▶ [Supplied records]:
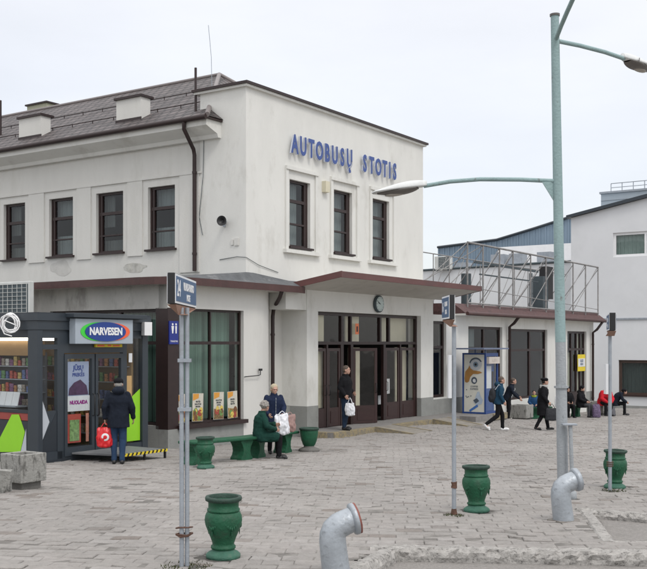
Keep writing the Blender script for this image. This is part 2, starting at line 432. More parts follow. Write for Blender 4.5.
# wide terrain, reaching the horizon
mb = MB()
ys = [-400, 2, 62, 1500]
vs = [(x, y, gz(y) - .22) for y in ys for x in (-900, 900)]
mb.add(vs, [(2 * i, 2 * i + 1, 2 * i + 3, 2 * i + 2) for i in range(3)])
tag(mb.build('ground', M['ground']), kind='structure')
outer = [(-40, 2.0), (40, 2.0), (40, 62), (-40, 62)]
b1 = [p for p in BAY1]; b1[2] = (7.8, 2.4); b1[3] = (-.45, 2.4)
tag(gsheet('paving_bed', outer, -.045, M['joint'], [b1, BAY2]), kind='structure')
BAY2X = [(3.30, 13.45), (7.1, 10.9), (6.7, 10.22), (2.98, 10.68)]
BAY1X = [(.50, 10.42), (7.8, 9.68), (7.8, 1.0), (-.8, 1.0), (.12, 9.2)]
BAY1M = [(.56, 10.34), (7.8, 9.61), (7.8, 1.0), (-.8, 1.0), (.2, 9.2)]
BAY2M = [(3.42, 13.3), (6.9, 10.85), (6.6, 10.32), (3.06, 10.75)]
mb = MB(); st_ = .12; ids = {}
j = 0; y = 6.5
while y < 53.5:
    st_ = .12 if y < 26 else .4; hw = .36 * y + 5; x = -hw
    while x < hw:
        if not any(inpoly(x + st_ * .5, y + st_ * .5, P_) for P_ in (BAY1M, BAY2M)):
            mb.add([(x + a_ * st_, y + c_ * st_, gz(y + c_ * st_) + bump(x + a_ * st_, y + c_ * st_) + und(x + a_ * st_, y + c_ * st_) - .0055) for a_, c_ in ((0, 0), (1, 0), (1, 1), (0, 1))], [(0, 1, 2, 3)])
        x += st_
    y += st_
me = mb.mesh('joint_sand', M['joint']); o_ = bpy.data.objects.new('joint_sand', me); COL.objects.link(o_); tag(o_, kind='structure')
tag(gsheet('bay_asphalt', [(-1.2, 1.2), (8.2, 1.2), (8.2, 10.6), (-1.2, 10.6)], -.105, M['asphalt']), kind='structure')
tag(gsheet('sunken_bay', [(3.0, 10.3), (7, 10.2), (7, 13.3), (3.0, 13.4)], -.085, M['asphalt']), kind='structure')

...

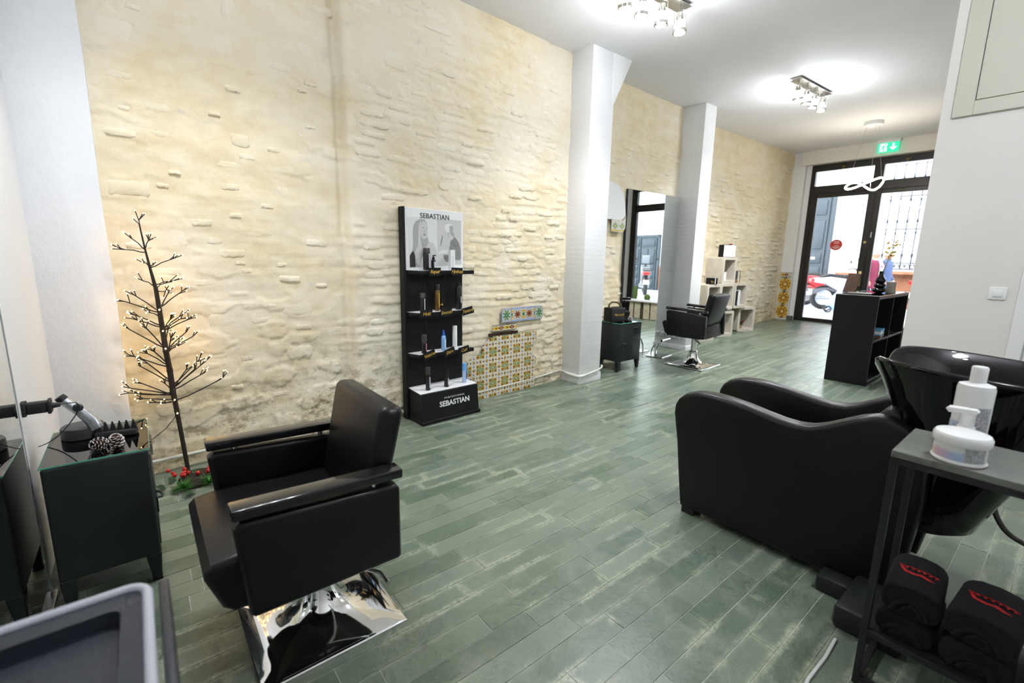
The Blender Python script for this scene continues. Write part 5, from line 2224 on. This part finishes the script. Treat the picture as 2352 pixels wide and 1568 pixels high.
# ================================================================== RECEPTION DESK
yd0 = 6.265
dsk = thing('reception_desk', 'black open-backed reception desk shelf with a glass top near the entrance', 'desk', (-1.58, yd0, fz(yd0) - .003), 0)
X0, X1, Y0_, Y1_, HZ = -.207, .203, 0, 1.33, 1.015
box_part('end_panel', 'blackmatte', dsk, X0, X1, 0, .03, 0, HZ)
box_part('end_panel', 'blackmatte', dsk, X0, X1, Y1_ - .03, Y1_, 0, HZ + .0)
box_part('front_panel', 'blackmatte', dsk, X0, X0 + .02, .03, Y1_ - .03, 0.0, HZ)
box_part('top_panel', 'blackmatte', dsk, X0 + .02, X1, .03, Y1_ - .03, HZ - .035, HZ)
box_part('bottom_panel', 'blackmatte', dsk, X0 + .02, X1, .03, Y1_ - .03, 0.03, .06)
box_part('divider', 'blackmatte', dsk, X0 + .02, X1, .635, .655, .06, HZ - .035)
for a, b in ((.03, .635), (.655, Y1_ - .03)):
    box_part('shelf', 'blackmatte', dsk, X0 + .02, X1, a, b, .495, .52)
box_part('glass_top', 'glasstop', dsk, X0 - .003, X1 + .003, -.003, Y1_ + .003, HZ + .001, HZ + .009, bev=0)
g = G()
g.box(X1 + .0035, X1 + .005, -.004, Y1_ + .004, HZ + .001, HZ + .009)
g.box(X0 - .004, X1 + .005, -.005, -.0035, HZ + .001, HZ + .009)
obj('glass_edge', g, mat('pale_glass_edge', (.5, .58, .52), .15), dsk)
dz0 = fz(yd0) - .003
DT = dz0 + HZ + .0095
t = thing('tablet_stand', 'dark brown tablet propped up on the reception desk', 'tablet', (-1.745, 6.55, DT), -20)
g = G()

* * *

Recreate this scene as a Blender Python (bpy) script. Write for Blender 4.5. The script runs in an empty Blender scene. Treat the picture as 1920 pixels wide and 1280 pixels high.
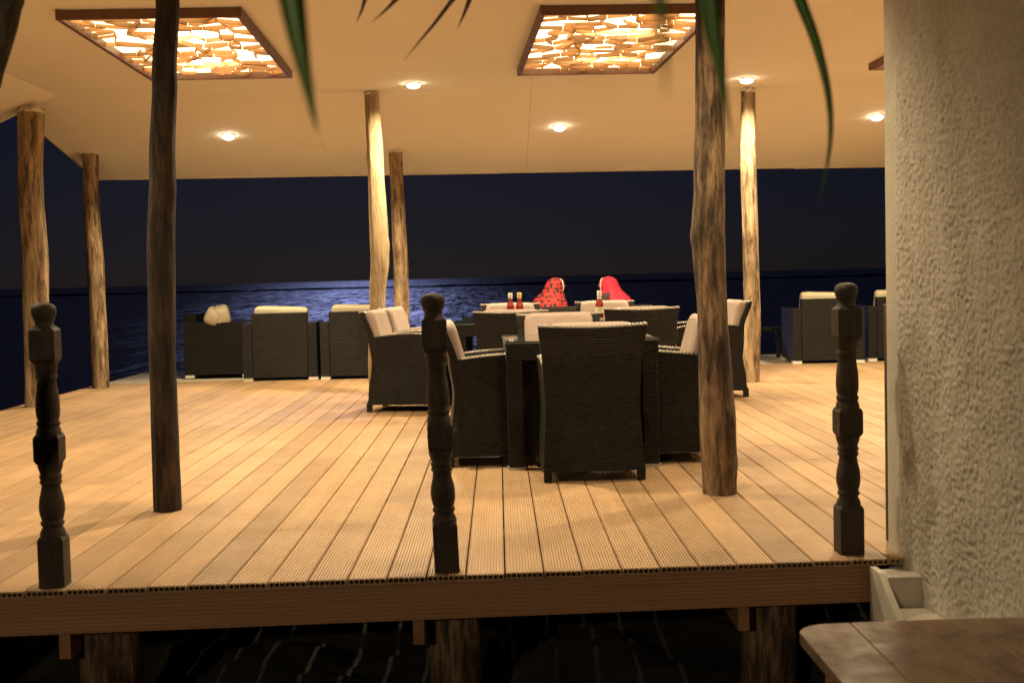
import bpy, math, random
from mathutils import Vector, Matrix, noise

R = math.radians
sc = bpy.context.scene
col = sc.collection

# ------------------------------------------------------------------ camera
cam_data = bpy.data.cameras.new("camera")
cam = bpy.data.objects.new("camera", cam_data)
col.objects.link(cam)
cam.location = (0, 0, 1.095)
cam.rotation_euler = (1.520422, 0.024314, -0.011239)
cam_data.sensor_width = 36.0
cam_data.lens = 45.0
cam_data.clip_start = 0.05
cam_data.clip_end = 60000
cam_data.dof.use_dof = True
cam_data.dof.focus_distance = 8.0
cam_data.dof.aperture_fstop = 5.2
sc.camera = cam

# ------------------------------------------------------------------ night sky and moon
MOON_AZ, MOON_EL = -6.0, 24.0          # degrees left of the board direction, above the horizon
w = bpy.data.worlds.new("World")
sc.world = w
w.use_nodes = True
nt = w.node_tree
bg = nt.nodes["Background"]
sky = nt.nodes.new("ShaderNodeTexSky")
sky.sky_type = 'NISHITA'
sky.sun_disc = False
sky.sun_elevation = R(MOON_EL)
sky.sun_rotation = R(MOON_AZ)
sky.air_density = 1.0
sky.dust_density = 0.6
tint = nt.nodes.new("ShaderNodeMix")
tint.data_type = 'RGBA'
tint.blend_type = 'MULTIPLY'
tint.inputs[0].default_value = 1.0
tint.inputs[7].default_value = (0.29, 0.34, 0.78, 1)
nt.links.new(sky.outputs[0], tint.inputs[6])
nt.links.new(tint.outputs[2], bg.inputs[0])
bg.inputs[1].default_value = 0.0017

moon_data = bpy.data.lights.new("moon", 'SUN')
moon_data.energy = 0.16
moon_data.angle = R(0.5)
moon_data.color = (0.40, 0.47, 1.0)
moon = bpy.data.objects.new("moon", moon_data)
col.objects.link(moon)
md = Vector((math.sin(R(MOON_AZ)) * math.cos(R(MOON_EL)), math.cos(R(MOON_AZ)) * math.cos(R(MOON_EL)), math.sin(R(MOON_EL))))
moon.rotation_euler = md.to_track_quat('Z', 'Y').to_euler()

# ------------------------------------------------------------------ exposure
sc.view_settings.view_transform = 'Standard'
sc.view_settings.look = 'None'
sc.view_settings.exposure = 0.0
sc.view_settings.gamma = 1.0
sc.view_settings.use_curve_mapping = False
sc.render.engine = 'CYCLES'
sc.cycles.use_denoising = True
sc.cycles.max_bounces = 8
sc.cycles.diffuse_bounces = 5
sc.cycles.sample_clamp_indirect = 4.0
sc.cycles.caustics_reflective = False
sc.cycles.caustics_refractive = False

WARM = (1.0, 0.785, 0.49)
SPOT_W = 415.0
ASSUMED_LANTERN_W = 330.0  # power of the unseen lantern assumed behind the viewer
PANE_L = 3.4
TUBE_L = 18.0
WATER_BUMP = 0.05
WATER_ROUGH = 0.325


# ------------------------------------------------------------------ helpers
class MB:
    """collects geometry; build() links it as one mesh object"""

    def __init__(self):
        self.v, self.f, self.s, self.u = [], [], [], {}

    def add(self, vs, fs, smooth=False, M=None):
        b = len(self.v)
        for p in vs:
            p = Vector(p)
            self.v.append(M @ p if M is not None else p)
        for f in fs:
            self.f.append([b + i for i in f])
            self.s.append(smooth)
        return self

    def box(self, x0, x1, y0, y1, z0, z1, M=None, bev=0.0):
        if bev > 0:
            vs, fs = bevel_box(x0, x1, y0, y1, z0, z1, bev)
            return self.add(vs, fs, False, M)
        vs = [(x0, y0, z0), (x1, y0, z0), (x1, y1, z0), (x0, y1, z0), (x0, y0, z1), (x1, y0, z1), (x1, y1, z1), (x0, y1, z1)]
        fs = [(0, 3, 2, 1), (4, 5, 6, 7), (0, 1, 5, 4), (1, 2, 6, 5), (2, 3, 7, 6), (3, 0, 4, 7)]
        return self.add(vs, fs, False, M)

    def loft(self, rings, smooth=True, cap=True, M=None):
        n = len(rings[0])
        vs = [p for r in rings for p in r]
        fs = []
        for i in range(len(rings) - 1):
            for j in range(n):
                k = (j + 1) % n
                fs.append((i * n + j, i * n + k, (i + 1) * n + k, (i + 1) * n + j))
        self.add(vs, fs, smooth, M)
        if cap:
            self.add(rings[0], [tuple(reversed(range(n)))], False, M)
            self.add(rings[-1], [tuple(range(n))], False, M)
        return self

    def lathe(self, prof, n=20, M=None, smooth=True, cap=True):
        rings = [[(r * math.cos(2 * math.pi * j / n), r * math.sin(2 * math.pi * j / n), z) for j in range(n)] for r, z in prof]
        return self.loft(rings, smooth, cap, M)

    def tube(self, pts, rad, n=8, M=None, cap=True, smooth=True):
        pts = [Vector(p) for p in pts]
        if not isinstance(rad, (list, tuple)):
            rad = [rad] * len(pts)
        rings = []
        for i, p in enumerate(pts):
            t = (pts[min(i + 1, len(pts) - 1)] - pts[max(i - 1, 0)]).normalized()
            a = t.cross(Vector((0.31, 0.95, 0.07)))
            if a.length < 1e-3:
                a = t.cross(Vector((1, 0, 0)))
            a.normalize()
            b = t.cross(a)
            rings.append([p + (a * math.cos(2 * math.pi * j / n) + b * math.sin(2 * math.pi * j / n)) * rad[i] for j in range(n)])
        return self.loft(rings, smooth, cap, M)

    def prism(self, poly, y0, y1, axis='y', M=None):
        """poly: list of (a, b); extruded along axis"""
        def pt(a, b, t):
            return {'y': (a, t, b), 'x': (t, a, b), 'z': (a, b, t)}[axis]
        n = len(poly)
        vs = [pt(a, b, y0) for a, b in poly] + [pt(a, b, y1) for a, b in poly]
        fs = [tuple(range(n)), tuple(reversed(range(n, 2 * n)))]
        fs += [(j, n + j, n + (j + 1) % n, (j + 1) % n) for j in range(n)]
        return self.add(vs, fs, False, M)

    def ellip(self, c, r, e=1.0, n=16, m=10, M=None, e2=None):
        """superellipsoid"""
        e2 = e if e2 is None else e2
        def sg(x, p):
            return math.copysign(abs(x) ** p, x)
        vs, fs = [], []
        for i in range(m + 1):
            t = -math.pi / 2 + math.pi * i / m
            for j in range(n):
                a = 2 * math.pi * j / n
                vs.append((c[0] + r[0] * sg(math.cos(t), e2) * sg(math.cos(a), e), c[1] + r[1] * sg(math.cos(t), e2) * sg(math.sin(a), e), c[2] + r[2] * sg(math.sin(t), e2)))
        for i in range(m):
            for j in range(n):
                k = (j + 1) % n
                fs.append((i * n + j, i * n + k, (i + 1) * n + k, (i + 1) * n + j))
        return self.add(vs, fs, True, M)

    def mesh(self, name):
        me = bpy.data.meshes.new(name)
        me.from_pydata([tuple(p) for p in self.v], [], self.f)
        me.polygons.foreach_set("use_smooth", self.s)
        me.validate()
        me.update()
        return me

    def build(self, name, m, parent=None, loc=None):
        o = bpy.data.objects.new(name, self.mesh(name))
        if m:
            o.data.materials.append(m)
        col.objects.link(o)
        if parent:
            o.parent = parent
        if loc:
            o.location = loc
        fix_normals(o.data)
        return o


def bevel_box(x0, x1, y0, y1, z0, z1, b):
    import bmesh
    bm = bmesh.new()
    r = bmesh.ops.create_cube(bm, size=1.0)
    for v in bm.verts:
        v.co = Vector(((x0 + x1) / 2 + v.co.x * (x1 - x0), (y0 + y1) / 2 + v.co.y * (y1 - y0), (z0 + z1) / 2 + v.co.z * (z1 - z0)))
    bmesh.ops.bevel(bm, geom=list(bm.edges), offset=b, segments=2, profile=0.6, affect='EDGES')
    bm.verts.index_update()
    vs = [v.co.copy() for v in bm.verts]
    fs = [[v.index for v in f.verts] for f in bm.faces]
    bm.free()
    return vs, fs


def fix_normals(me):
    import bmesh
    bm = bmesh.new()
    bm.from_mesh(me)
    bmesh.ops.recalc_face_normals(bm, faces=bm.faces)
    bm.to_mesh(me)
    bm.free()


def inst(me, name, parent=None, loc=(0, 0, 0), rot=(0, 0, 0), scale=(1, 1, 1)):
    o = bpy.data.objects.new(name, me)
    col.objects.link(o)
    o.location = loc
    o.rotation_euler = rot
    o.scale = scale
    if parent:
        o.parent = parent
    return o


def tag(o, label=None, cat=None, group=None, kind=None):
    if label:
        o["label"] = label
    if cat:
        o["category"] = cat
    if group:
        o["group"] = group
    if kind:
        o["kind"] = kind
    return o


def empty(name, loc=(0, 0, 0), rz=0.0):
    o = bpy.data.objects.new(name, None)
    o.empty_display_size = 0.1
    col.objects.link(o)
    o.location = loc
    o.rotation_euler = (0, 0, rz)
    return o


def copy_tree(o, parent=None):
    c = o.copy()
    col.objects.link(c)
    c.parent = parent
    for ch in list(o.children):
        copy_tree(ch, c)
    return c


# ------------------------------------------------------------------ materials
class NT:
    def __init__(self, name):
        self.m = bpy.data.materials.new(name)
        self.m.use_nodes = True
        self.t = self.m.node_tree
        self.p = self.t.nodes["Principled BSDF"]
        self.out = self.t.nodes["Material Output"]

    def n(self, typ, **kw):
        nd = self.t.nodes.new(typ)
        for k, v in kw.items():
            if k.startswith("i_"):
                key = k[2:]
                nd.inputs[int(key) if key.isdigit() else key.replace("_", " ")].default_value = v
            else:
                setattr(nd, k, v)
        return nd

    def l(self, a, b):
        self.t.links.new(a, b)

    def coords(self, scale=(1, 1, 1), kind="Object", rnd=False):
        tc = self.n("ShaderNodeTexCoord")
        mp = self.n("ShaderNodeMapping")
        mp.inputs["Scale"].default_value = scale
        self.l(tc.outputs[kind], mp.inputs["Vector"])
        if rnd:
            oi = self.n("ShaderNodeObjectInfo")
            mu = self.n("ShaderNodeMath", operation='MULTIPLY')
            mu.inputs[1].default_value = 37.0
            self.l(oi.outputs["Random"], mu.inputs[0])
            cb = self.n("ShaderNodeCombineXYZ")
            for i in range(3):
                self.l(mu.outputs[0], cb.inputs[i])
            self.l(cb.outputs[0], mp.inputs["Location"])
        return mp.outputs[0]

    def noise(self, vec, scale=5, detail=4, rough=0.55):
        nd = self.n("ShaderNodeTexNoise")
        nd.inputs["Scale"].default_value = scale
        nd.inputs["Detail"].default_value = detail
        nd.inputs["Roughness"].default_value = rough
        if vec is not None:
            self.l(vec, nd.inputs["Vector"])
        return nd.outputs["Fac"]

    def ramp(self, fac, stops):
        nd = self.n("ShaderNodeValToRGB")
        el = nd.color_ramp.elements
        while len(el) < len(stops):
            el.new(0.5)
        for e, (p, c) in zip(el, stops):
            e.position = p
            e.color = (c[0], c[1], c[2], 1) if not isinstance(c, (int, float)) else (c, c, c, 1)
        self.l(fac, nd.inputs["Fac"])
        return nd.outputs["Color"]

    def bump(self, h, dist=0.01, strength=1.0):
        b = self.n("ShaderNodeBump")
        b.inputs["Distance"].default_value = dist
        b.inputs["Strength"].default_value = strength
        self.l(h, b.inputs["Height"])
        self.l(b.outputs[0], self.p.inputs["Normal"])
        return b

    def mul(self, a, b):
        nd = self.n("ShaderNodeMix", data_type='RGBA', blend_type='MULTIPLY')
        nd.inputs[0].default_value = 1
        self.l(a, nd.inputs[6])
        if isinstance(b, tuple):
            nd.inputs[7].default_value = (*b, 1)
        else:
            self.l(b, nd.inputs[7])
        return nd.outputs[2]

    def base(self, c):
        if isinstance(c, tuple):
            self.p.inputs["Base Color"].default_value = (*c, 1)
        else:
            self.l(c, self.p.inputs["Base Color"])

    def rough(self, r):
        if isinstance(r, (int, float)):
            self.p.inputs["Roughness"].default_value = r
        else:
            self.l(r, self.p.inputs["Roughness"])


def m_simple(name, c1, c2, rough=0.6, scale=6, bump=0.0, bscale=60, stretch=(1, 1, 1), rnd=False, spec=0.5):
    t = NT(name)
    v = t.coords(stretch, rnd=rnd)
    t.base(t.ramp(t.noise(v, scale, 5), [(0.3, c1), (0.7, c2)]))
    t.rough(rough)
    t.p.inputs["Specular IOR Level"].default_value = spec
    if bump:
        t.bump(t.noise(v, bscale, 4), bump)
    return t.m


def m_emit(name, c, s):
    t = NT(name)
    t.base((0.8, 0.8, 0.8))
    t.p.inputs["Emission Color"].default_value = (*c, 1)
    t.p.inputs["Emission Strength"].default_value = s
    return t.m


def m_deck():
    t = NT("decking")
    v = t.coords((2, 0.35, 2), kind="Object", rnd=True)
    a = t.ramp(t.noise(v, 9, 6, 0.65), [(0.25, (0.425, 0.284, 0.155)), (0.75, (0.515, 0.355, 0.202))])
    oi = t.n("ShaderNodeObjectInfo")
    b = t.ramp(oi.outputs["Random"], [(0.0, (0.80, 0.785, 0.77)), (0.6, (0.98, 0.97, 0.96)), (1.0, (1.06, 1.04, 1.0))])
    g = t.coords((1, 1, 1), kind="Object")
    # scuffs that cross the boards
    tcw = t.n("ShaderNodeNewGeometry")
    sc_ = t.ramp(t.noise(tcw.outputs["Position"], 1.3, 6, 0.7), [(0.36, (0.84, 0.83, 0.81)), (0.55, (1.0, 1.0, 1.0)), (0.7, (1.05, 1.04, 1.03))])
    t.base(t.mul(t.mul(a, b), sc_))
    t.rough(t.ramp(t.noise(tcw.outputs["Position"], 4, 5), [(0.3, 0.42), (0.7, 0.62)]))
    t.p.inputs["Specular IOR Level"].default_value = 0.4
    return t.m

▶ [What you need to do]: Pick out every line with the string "scene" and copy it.

▶ [Written response]:
The Blender Python script for this scene continues. Write part 5, from line 2224 on. This part finishes the script. Treat the picture as 2352 pixels wide and 1568 pixels high.
Recreate this scene as a Blender Python (bpy) script. Write for Blender 4.5. The script runs in an empty Blender scene. Treat the picture as 1920 pixels wide and 1280 pixels high.
sc = bpy.context.scene